Merkez Bankası'nın enflasyona orta vadeli baktığının anlaşılamadığını ve bir aylık enflasyona bakarak değerlendirmeler yapıldığını anlatan Serdengeçti şöyle devam etti: 'Nisan ayı enflasyon rakamını maalesef iyi yorumlamadık. Rakamlara baktığımızda alkollü içki, petrol, altın fiyatlarının etkisi görülüyor, işlenmemiş gıdada artış var, işlenmiş gıdada böyle bir şey yok. Çekirdek enflasyonda farklı birşey görülüyor. Bu yüzden o dönemdeki (Nisan sonu) faiz düşürme kararı bana göre yanlış değildir.' Ayrıca kendisinin Avrupa ve Amerika'da olduğu gibi yeni merkez bankası başkanının aylar önceden belli olmasından yana olduğunu belirten Serdengeçti, ancak bazı kesimlerin bu kişinin yıpratılacağı yönünde görüş ortaya koyduğunu, bunun da atama sürecinde görüldüğünü söyledi.

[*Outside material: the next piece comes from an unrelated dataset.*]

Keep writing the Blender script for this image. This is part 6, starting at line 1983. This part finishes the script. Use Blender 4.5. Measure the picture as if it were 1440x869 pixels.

'HAZİRAN AYINDAKİ OPERASYONLAR DOĞRU'

'Ama yine de sayın Yılmaz 14 Mart'ta göreve gelseydi, olumsuz gelişmeler bir nebze yaşanmayabilirdi' diyen Serdengeçti, şöyle konuştu: '(Nisan sonundaki) Faiz indirim kararının yanlış anlaşılmasının da etkisi var. Bunun üzerine dış piyasalardaki dalgalanmalar geldi. Cumhurbaşkanı seçim sürecinin sancılı geçeceği düşüncesi de yerleşmeye başlıyor. Bütün bu süreçte yapısal reform sürecindeki gelişmelerin ve kararlılığın da etkisi var ve olmaya devam edecek.